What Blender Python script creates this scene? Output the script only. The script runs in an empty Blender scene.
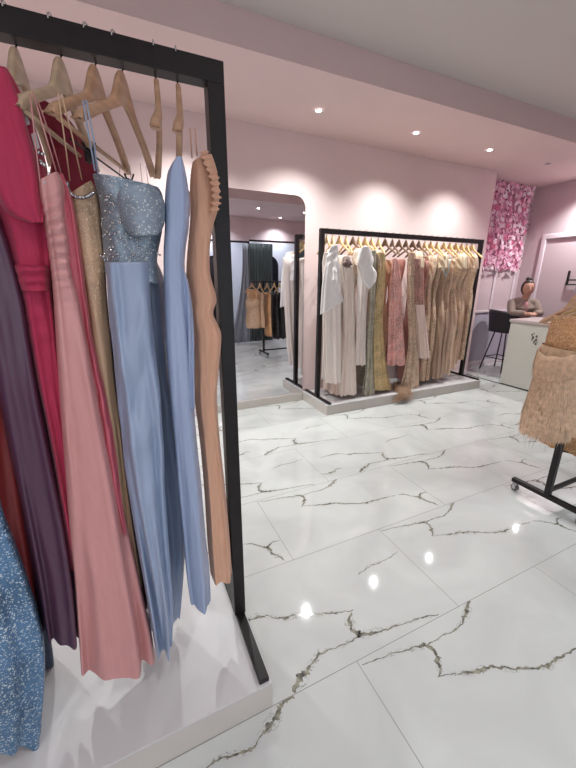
import bpy, bmesh, math, random
from mathutils import Vector, Matrix, noise
random.seed(11)
scene = bpy.context.scene
COL = scene.collection
PI = math.pi
def R(d): return math.radians(d)

# ------------------------------------------------------------------ camera
FPX, YAW, PITCH, ROLL, CH = 348.4, R(25.12), R(16.82), R(.26), 1.52
CF = Vector((math.sin(YAW)*math.cos(PITCH), math.cos(YAW)*math.cos(PITCH), -math.sin(PITCH)))
_rt = Vector((math.cos(YAW), -math.sin(YAW), 0)); _up = _rt.cross(CF)
CR = _rt*math.cos(ROLL)+_up*math.sin(ROLL); CU = -_rt*math.sin(ROLL)+_up*math.cos(ROLL)
CP = Vector((0, 0, CH))
cam = bpy.data.cameras.new('camera'); camo = bpy.data.objects.new('camera', cam); COL.objects.link(camo)
cam.sensor_fit = 'VERTICAL'; cam.sensor_height = 36; cam.lens = FPX/768*36; cam.clip_start = .02
m = Matrix((CR, CU, -CF)).transposed().to_4x4(); m.translation = CP; camo.matrix_world = m
scene.camera = camo
def ray(x, y): return CF+CR*((x-288)/FPX)+CU*((384-y)/FPX)
def at(x, y, Y): d = ray(x, y); return CP+d*(Y/d.y)           # pixel -> point on the plane y=Y
def atz(x, y, Z): d = ray(x, y); return CP+d*((Z-CH)/d.z)
def atplane(x, y, P, w):                                       # vertical plane through P along w
    n = Vector((w.y, -w.x, 0)); d = ray(x, y); return CP+d*((P-CP).dot(n)/d.dot(n))

# ------------------------------------------------------------------ materials
def lin(c):
    c /= 255.
    return c/12.92 if c <= .04045 else ((c+.055)/1.055)**2.4
def rgb(r, g, b): return (lin(r), lin(g), lin(b), 1)
def newmat(name):
    m = bpy.data.materials.new(name); m.use_nodes = True
    return m, m.node_tree.nodes, m.node_tree.links, m.node_tree.nodes['Principled BSDF']
def mat(name, c, rough=.5, metal=0, bump=0, bscale=60, var=0, vscale=3, coat=0, sheen=0, spec=.5, trans=0, alpha=1, emit=None, estr=0, stretch=None):
    m, N, L, P = newmat(name)
    P.inputs['Base Color'].default_value = rgb(*c); P.inputs['Roughness'].default_value = rough
    P.inputs['Metallic'].default_value = metal; P.inputs['Coat Weight'].default_value = coat; P.inputs['Coat Roughness'].default_value = .08
    P.inputs['Sheen Weight'].default_value = sheen; P.inputs['Specular IOR Level'].default_value = spec
    P.inputs['Transmission Weight'].default_value = trans; P.inputs['Alpha'].default_value = alpha
    if emit: P.inputs['Emission Color'].default_value = rgb(*emit); P.inputs['Emission Strength'].default_value = estr
    tc = N.new('ShaderNodeTexCoord'); src = tc.outputs['Object']
    if stretch:
        mp = N.new('ShaderNodeMapping'); mp.inputs['Scale'].default_value = stretch; L.new(src, mp.inputs[0]); src = mp.outputs[0]
    if var:
        n = N.new('ShaderNodeTexNoise'); n.inputs['Scale'].default_value = vscale; n.inputs['Detail'].default_value = 4; L.new(src, n.inputs['Vector'])
        mr = N.new('ShaderNodeMapRange'); mr.inputs['From Min'].default_value = .3; mr.inputs['From Max'].default_value = .7
        mr.inputs['To Min'].default_value = 1-var; mr.inputs['To Max'].default_value = 1+var*.5; L.new(n.outputs[0], mr.inputs[0])
        mx = N.new('ShaderNodeMix'); mx.data_type = 'RGBA'; mx.blend_type = 'MULTIPLY'; mx.inputs[0].default_value = 1
        mx.inputs[6].default_value = rgb(*c); L.new(mr.outputs[0], mx.inputs[7]); L.new(mx.outputs[2], P.inputs['Base Color'])
    if bump:
        n = N.new('ShaderNodeTexNoise'); n.inputs['Scale'].default_value = bscale; n.inputs['Detail'].default_value = 3; L.new(src, n.inputs['Vector'])
        b = N.new('ShaderNodeBump'); b.inputs['Strength'].default_value = bump; b.inputs['Distance'].default_value = .01
        L.new(n.outputs[0], b.inputs['Height']); L.new(b.outputs[0], P.inputs['Normal'])
    return m
def sequin(name, c, c2, scale=180, frac=.12, rough=.3, metal=.5, tilt=.8):
    """fabric sewn with small sequins: every cell its own tilt, a few painted paler as glints"""
    m, N, L, P = newmat(name)
    tc = N.new('ShaderNodeTexCoord'); v = N.new('ShaderNodeTexVoronoi'); v.inputs['Scale'].default_value = scale
    L.new(tc.outputs['Object'], v.inputs['Vector'])
    s = N.new('ShaderNodeSeparateColor'); L.new(v.outputs['Color'], s.inputs[0])
    th = N.new('ShaderNodeMath'); th.operation = 'LESS_THAN'; th.inputs[1].default_value = frac; L.new(s.outputs[0], th.inputs[0])  # picks the few cells whose sparkle is put into the base colour
    nz = N.new('ShaderNodeTexNoise'); nz.inputs['Scale'].default_value = 9; L.new(tc.outputs['Object'], nz.inputs['Vector'])
    mr = N.new('ShaderNodeMapRange'); mr.inputs['From Min'].default_value = .35; mr.inputs['From Max'].default_value = .65
    mr.inputs['To Min'].default_value = .75; mr.inputs['To Max'].default_value = 1.15; L.new(nz.outputs[0], mr.inputs[0])
    mm = N.new('ShaderNodeMix'); mm.data_type = 'RGBA'; mm.blend_type = 'MULTIPLY'; mm.inputs[0].default_value = 1
    mm.inputs[6].default_value = rgb(*c); L.new(mr.outputs[0], mm.inputs[7])
    mx = N.new('ShaderNodeMix'); mx.data_type = 'RGBA'; L.new(th.outputs[0], mx.inputs[0]); L.new(mm.outputs[2], mx.inputs[6])
    mx.inputs[7].default_value = rgb(*c2); L.new(mx.outputs[2], P.inputs['Base Color'])
    g = N.new('ShaderNodeNewGeometry')
    va = N.new('ShaderNodeVectorMath'); va.operation = 'SUBTRACT'; L.new(v.outputs['Color'], va.inputs[0]); va.inputs[1].default_value = (.5, .5, .5)
    vs = N.new('ShaderNodeVectorMath'); vs.operation = 'SCALE'; vs.inputs['Scale'].default_value = tilt; L.new(va.outputs[0], vs.inputs[0])
    ad = N.new('ShaderNodeVectorMath'); ad.operation = 'ADD'; L.new(vs.outputs[0], ad.inputs[0]); L.new(g.outputs['Normal'], ad.inputs[1])
    nm = N.new('ShaderNodeVectorMath'); nm.operation = 'NORMALIZE'; L.new(ad.outputs[0], nm.inputs[0]); L.new(nm.outputs[0], P.inputs['Normal'])
    P.inputs['Roughness'].default_value = rough; P.inputs['Metallic'].default_value = metal
    return m
def satin(name, c, rough=.42, sheen=0): return mat(name, c, rough, sheen=sheen, bump=.12, bscale=9, stretch=(6, 6, 1), var=.05, vscale=14)
def chiffon(name, c, rough=.75): return mat(name, c, rough, sheen=.12, bump=.25, bscale=16, stretch=(8, 8, .6), var=.08, vscale=20)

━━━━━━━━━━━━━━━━

GIVEN REQUEST - Quote the material exactly. Pictures stay out.

TASK OUTPUT -
What Blender Python script creates this scene? Output the script only. The script runs in an empty Blender scene.
import bpy, bmesh, math, random
from mathutils import Vector, Matrix, noise
random.seed(11)
scene = bpy.context.scene
COL = scene.collection
PI = math.pi
def R(d): return math.radians(d)

# ------------------------------------------------------------------ camera
FPX, YAW, PITCH, ROLL, CH = 348.4, R(25.12), R(16.82), R(.26), 1.52
CF = Vector((math.sin(YAW)*math.cos(PITCH), math.cos(YAW)*math.cos(PITCH), -math.sin(PITCH)))
_rt = Vector((math.cos(YAW), -math.sin(YAW), 0)); _up = _rt.cross(CF)
CR = _rt*math.cos(ROLL)+_up*math.sin(ROLL); CU = -_rt*math.sin(ROLL)+_up*math.cos(ROLL)
CP = Vector((0, 0, CH))
cam = bpy.data.cameras.new('camera'); camo = bpy.data.objects.new('camera', cam); COL.objects.link(camo)
cam.sensor_fit = 'VERTICAL'; cam.sensor_height = 36; cam.lens = FPX/768*36; cam.clip_start = .02
m = Matrix((CR, CU, -CF)).transposed().to_4x4(); m.translation = CP; camo.matrix_world = m
scene.camera = camo
def ray(x, y): return CF+CR*((x-288)/FPX)+CU*((384-y)/FPX)
def at(x, y, Y): d = ray(x, y); return CP+d*(Y/d.y)           # pixel -> point on the plane y=Y
def atz(x, y, Z): d = ray(x, y); return CP+d*((Z-CH)/d.z)
def atplane(x, y, P, w):                                       # vertical plane through P along w
    n = Vector((w.y, -w.x, 0)); d = ray(x, y); return CP+d*((P-CP).dot(n)/d.dot(n))

# ------------------------------------------------------------------ materials
def lin(c):
    c /= 255.
    return c/12.92 if c <= .04045 else ((c+.055)/1.055)**2.4
def rgb(r, g, b): return (lin(r), lin(g), lin(b), 1)
def newmat(name):
    m = bpy.data.materials.new(name); m.use_nodes = True
    return m, m.node_tree.nodes, m.node_tree.links, m.node_tree.nodes['Principled BSDF']
def mat(name, c, rough=.5, metal=0, bump=0, bscale=60, var=0, vscale=3, coat=0, sheen=0, spec=.5, trans=0, alpha=1, emit=None, estr=0, stretch=None):
    m, N, L, P = newmat(name)
    P.inputs['Base Color'].default_value = rgb(*c); P.inputs['Roughness'].default_value = rough
    P.inputs['Metallic'].default_value = metal; P.inputs['Coat Weight'].default_value = coat; P.inputs['Coat Roughness'].default_value = .08
    P.inputs['Sheen Weight'].default_value = sheen; P.inputs['Specular IOR Level'].default_value = spec
    P.inputs['Transmission Weight'].default_value = trans; P.inputs['Alpha'].default_value = alpha
    if emit: P.inputs['Emission Color'].default_value = rgb(*emit); P.inputs['Emission Strength'].default_value = estr
    tc = N.new('ShaderNodeTexCoord'); src = tc.outputs['Object']
    if stretch:
        mp = N.new('ShaderNodeMapping'); mp.inputs['Scale'].default_value = stretch; L.new(src, mp.inputs[0]); src = mp.outputs[0]
    if var:
        n = N.new('ShaderNodeTexNoise'); n.inputs['Scale'].default_value = vscale; n.inputs['Detail'].default_value = 4; L.new(src, n.inputs['Vector'])
        mr = N.new('ShaderNodeMapRange'); mr.inputs['From Min'].default_value = .3; mr.inputs['From Max'].default_value = .7
        mr.inputs['To Min'].default_value = 1-var; mr.inputs['To Max'].default_value = 1+var*.5; L.new(n.outputs[0], mr.inputs[0])
        mx = N.new('ShaderNodeMix'); mx.data_type = 'RGBA'; mx.blend_type = 'MULTIPLY'; mx.inputs[0].default_value = 1
        mx.inputs[6].default_value = rgb(*c); L.new(mr.outputs[0], mx.inputs[7]); L.new(mx.outputs[2], P.inputs['Base Color'])
    if bump:
        n = N.new('ShaderNodeTexNoise'); n.inputs['Scale'].default_value = bscale; n.inputs['Detail'].default_value = 3; L.new(src, n.inputs['Vector'])
        b = N.new('ShaderNodeBump'); b.inputs['Strength'].default_value = bump; b.inputs['Distance'].default_value = .01
        L.new(n.outputs[0], b.inputs['Height']); L.new(b.outputs[0], P.inputs['Normal'])
    return m
def sequin(name, c, c2, scale=180, frac=.12, rough=.3, metal=.5, tilt=.8):
    """fabric sewn with small sequins: every cell its own tilt, a few painted paler as glints"""
    m, N, L, P = newmat(name)
    tc = N.new('ShaderNodeTexCoord'); v = N.new('ShaderNodeTexVoronoi'); v.inputs['Scale'].default_value = scale
    L.new(tc.outputs['Object'], v.inputs['Vector'])
    s = N.new('ShaderNodeSeparateColor'); L.new(v.outputs['Color'], s.inputs[0])
    th = N.new('ShaderNodeMath'); th.operation = 'LESS_THAN'; th.inputs[1].default_value = frac; L.new(s.outputs[0], th.inputs[0])  # picks the few cells whose sparkle is put into the base colour
    nz = N.new('ShaderNodeTexNoise'); nz.inputs['Scale'].default_value = 9; L.new(tc.outputs['Object'], nz.inputs['Vector'])
    mr = N.new('ShaderNodeMapRange'); mr.inputs['From Min'].default_value = .35; mr.inputs['From Max'].default_value = .65
    mr.inputs['To Min'].default_value = .75; mr.inputs['To Max'].default_value = 1.15; L.new(nz.outputs[0], mr.inputs[0])
    mm = N.new('ShaderNodeMix'); mm.data_type = 'RGBA'; mm.blend_type = 'MULTIPLY'; mm.inputs[0].default_value = 1
    mm.inputs[6].default_value = rgb(*c); L.new(mr.outputs[0], mm.inputs[7])
    mx = N.new('ShaderNodeMix'); mx.data_type = 'RGBA'; L.new(th.outputs[0], mx.inputs[0]); L.new(mm.outputs[2], mx.inputs[6])
    mx.inputs[7].default_value = rgb(*c2); L.new(mx.outputs[2], P.inputs['Base Color'])
    g = N.new('ShaderNodeNewGeometry')
    va = N.new('ShaderNodeVectorMath'); va.operation = 'SUBTRACT'; L.new(v.outputs['Color'], va.inputs[0]); va.inputs[1].default_value = (.5, .5, .5)
    vs = N.new('ShaderNodeVectorMath'); vs.operation = 'SCALE'; vs.inputs['Scale'].default_value = tilt; L.new(va.outputs[0], vs.inputs[0])
    ad = N.new('ShaderNodeVectorMath'); ad.operation = 'ADD'; L.new(vs.outputs[0], ad.inputs[0]); L.new(g.outputs['Normal'], ad.inputs[1])
    nm = N.new('ShaderNodeVectorMath'); nm.operation = 'NORMALIZE'; L.new(ad.outputs[0], nm.inputs[0]); L.new(nm.outputs[0], P.inputs['Normal'])
    P.inputs['Roughness'].default_value = rough; P.inputs['Metallic'].default_value = metal
    return m
def satin(name, c, rough=.42, sheen=0): return mat(name, c, rough, sheen=sheen, bump=.12, bscale=9, stretch=(6, 6, 1), var=.05, vscale=14)
def chiffon(name, c, rough=.75): return mat(name, c, rough, sheen=.12, bump=.25, bscale=16, stretch=(8, 8, .6), var=.08, vscale=20)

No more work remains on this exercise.